▶ _Task objective_: Begin at the line containing "near_tree('broadleaf_tree', 'dark green tree low" in the entries below and end at the line containing "near_tree('broadleaf_tree', 'dark green tree at"; transcribe that range exactly and nothing outside it.
- - - -
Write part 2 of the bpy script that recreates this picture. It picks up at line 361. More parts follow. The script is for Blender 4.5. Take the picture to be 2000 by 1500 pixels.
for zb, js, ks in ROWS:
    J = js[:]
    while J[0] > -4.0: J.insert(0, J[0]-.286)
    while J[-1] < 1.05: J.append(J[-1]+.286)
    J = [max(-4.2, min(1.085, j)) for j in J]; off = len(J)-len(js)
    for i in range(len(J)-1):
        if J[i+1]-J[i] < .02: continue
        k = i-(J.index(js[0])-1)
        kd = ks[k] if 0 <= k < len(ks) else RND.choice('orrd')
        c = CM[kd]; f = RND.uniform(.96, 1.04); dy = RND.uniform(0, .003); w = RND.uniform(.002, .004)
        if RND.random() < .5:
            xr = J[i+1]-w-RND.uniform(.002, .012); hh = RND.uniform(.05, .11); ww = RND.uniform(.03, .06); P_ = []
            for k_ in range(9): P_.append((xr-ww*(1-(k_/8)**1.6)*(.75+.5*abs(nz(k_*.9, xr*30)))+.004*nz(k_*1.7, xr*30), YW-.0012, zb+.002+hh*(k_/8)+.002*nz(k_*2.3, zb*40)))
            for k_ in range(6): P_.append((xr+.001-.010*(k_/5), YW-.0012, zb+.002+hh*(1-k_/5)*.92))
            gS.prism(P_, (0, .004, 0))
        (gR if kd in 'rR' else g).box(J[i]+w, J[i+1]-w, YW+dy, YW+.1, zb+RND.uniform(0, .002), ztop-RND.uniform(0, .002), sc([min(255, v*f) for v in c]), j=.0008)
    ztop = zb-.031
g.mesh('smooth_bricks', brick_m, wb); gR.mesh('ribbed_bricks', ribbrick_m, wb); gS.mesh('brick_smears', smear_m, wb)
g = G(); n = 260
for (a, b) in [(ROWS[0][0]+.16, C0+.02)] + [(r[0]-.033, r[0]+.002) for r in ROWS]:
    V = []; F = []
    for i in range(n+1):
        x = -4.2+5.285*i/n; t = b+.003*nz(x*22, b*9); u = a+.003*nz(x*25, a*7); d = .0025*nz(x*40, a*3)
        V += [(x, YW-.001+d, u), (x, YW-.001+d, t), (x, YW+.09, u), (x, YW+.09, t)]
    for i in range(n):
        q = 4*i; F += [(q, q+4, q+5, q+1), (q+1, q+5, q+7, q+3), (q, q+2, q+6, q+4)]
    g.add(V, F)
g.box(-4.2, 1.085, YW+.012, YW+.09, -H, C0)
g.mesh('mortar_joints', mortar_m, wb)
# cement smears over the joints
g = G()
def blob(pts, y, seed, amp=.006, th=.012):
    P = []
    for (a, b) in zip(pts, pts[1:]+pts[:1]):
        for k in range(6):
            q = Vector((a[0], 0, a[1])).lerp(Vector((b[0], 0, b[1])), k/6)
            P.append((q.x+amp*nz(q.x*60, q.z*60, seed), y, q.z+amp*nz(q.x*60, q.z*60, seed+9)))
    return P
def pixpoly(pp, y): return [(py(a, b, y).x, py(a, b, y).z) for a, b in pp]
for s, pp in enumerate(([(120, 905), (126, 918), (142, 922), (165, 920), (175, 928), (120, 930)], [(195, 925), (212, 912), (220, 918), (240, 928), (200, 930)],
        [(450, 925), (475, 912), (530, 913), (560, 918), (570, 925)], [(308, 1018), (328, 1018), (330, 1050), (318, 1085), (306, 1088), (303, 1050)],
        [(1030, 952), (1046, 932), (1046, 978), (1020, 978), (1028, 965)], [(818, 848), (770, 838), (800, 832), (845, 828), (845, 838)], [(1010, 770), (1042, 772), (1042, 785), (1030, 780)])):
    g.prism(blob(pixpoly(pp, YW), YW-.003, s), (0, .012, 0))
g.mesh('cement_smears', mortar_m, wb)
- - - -
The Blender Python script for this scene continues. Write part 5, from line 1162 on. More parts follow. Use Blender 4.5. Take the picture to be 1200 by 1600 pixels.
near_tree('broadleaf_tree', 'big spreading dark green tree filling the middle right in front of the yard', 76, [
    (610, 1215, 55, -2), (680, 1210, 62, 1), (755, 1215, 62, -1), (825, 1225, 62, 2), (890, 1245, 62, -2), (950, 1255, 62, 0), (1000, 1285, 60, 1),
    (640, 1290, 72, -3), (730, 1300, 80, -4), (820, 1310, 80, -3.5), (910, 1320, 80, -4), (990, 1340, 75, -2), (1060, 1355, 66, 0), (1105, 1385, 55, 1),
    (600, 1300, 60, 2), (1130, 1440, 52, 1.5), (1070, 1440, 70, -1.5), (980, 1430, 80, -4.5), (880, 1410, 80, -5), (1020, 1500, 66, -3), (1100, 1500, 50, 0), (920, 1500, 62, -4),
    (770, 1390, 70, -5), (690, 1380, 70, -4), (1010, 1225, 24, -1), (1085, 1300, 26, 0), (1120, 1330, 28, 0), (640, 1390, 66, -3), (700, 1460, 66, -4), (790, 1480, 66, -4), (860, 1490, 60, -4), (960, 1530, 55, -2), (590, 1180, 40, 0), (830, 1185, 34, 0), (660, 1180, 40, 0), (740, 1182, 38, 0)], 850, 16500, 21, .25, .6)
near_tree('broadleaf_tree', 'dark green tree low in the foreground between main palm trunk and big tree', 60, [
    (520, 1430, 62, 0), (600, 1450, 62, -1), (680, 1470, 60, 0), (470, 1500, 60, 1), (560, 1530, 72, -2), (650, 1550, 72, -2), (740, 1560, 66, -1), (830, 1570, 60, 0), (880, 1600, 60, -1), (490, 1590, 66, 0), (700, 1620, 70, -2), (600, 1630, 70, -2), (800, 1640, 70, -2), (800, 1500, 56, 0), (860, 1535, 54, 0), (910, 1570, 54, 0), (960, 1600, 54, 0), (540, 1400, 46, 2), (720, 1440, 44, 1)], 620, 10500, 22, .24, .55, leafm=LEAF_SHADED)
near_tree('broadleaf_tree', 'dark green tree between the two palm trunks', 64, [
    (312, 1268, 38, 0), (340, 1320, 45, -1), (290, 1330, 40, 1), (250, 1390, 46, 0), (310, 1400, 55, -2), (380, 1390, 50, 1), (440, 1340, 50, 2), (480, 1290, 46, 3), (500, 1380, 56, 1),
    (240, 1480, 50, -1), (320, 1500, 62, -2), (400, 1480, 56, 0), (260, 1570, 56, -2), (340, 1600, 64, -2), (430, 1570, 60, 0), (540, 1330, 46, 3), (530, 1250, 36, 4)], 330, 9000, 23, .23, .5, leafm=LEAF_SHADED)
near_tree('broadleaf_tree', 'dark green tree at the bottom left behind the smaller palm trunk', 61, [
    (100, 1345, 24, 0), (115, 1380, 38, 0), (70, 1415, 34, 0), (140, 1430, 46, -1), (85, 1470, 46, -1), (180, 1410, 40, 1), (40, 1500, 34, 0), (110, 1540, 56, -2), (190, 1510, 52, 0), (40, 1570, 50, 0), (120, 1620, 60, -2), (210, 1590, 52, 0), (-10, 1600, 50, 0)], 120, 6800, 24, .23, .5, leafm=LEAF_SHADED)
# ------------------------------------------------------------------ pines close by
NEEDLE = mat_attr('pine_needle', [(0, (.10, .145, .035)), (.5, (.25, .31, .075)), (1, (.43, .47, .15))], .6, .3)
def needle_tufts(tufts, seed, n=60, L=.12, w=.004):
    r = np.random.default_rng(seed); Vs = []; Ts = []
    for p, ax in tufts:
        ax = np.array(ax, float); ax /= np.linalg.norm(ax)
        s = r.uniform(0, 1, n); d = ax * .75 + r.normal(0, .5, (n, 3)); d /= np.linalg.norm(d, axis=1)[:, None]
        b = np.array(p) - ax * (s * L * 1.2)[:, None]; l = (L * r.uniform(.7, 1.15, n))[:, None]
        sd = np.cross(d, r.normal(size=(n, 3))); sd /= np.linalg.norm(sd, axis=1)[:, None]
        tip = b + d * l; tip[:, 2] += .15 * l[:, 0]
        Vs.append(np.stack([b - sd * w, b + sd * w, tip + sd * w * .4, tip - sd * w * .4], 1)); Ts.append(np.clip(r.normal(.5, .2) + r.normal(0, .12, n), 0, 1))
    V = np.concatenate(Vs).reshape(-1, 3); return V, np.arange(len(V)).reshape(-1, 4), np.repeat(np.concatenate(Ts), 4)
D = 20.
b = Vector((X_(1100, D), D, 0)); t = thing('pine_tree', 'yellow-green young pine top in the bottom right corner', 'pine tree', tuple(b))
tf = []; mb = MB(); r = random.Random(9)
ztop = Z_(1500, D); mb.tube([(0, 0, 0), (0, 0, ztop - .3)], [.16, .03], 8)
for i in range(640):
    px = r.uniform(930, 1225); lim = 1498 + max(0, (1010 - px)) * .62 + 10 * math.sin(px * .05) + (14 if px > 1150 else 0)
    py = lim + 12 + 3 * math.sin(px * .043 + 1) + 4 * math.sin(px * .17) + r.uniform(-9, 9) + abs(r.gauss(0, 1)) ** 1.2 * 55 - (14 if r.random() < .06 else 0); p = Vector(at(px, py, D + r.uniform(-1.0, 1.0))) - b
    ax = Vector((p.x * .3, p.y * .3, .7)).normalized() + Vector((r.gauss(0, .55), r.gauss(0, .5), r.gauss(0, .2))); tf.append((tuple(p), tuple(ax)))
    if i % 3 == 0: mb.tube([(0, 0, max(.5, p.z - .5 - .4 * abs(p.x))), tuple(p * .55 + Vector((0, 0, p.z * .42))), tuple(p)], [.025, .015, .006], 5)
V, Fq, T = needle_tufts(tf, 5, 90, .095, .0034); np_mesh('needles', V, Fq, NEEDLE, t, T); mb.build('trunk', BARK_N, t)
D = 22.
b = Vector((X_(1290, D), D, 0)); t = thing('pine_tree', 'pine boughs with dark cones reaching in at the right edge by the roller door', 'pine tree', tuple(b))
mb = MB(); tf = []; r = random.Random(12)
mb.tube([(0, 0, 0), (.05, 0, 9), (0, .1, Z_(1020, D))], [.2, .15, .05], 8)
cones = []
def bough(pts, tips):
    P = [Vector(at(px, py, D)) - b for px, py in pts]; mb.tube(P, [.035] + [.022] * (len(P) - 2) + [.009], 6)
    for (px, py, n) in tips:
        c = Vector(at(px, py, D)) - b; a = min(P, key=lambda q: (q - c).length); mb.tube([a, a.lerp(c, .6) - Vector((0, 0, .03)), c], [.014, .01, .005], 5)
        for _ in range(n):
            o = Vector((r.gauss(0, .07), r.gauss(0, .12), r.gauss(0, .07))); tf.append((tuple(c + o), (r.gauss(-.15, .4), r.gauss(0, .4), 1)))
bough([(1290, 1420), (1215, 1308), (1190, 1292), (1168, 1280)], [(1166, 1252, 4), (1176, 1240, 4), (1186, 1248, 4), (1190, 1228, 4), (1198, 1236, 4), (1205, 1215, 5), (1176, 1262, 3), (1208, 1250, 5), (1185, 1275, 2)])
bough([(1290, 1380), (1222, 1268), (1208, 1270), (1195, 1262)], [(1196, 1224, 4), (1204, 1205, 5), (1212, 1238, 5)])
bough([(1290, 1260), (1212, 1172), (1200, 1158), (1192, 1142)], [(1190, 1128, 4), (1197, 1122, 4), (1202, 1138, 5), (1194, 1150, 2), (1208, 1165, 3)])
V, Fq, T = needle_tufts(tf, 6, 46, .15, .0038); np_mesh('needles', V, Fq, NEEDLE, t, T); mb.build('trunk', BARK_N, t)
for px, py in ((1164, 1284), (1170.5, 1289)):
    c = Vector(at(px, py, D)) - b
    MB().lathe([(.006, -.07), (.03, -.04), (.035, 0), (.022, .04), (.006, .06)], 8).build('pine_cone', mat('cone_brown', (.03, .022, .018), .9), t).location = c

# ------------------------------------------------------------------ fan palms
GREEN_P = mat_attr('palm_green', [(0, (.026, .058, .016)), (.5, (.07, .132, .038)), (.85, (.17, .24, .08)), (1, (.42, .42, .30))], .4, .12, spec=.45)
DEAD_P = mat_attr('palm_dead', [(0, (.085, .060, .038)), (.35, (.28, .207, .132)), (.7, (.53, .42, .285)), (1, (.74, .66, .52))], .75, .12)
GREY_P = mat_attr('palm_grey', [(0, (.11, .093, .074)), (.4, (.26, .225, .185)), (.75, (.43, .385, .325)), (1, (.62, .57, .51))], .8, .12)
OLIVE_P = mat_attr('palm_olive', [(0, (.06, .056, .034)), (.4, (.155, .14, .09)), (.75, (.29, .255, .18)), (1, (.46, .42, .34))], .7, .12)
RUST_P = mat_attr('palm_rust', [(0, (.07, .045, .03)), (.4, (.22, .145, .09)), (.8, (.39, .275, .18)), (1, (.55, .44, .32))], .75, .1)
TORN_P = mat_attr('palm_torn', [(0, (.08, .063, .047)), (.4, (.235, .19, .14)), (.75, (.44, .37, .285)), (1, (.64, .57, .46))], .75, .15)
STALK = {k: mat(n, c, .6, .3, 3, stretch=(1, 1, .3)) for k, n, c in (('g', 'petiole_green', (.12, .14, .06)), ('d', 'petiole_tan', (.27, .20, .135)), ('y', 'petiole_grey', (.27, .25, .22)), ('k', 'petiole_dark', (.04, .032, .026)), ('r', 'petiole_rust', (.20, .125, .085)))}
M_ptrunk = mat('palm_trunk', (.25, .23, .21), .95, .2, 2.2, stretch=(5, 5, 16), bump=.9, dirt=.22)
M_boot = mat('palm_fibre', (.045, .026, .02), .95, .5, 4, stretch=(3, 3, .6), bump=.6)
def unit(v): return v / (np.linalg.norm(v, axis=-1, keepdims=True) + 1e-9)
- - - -
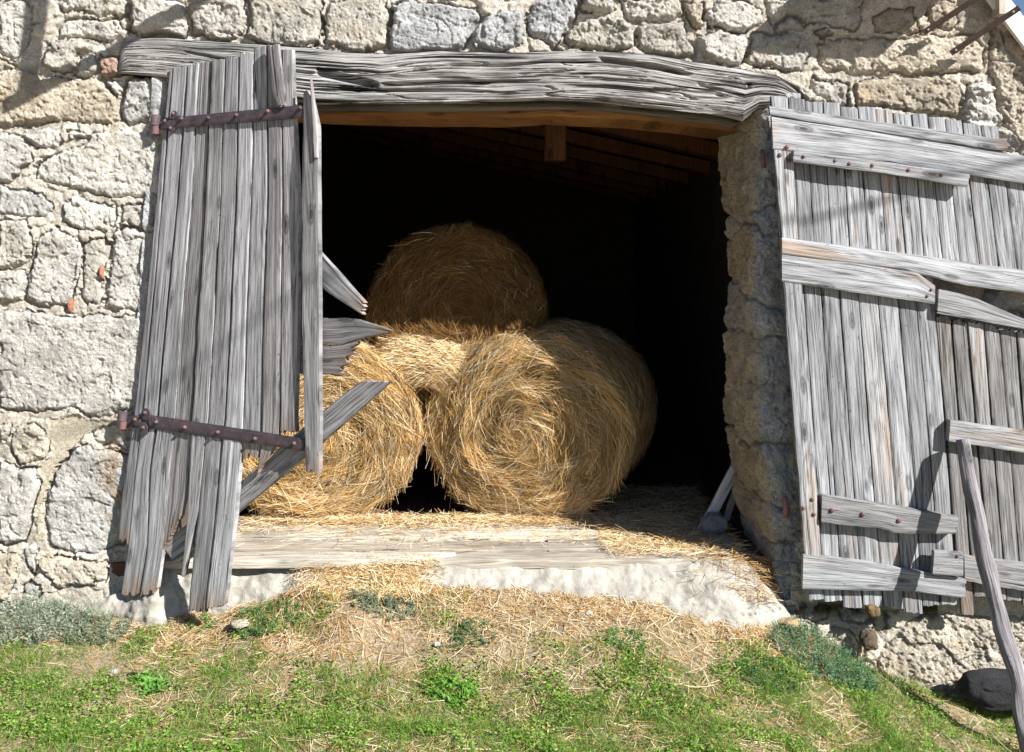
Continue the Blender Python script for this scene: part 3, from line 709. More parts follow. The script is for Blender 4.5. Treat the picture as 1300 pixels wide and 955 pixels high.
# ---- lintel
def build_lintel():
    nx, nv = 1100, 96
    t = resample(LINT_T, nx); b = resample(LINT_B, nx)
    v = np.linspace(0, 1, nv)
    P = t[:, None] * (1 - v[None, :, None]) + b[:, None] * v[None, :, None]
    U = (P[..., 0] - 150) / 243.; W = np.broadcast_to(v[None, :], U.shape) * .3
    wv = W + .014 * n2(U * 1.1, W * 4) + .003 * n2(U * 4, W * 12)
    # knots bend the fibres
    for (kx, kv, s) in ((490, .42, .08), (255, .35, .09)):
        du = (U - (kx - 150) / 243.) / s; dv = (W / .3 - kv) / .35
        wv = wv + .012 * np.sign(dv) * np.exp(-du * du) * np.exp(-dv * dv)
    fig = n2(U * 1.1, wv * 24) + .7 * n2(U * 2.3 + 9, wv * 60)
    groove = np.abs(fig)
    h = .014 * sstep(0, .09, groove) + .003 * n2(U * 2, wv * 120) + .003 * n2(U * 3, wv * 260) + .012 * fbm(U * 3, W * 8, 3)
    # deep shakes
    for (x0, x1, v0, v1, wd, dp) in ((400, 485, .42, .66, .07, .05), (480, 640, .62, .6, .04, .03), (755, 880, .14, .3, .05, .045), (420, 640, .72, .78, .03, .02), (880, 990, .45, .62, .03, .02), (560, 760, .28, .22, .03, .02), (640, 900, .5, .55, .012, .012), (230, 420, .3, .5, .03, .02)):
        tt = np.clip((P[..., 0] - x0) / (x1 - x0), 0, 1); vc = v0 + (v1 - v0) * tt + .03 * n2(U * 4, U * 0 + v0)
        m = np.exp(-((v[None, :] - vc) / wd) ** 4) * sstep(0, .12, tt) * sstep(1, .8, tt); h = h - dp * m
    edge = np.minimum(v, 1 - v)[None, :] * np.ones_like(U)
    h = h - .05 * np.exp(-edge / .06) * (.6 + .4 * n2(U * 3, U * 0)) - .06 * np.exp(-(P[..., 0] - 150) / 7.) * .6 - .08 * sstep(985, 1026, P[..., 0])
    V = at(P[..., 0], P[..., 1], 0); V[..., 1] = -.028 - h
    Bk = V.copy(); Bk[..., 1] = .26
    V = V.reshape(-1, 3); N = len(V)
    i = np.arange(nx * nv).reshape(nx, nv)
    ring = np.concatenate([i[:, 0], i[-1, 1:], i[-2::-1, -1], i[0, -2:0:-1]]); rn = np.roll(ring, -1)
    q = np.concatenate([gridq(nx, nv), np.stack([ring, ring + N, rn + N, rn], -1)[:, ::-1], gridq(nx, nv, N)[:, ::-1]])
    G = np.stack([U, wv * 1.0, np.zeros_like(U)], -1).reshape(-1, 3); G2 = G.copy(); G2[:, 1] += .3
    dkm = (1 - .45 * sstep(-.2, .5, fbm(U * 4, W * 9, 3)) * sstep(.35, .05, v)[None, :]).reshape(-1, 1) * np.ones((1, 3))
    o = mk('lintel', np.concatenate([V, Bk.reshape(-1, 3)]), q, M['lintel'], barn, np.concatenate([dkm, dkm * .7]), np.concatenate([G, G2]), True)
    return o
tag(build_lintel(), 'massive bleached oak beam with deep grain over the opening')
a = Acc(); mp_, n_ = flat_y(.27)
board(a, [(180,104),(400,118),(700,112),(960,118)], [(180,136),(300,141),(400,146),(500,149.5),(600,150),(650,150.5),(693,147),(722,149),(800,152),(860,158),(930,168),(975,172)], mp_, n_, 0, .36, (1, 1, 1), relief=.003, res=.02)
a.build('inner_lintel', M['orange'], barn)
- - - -
▶ _Solution to this problem_:
near_tree('broadleaf_tree', 'dark green tree low in the foreground between main palm trunk and big tree', 60, [
    (520, 1430, 62, 0), (600, 1450, 62, -1), (680, 1470, 60, 0), (470, 1500, 60, 1), (560, 1530, 72, -2), (650, 1550, 72, -2), (740, 1560, 66, -1), (830, 1570, 60, 0), (880, 1600, 60, -1), (490, 1590, 66, 0), (700, 1620, 70, -2), (600, 1630, 70, -2), (800, 1640, 70, -2), (800, 1500, 56, 0), (860, 1535, 54, 0), (910, 1570, 54, 0), (960, 1600, 54, 0), (540, 1400, 46, 2), (720, 1440, 44, 1)], 620, 10500, 22, .24, .55, leafm=LEAF_SHADED)
near_tree('broadleaf_tree', 'dark green tree between the two palm trunks', 64, [
    (312, 1268, 38, 0), (340, 1320, 45, -1), (290, 1330, 40, 1), (250, 1390, 46, 0), (310, 1400, 55, -2), (380, 1390, 50, 1), (440, 1340, 50, 2), (480, 1290, 46, 3), (500, 1380, 56, 1),
    (240, 1480, 50, -1), (320, 1500, 62, -2), (400, 1480, 56, 0), (260, 1570, 56, -2), (340, 1600, 64, -2), (430, 1570, 60, 0), (540, 1330, 46, 3), (530, 1250, 36, 4)], 330, 9000, 23, .23, .5, leafm=LEAF_SHADED)
near_tree('broadleaf_tree', 'dark green tree at the bottom left behind the smaller palm trunk', 61, [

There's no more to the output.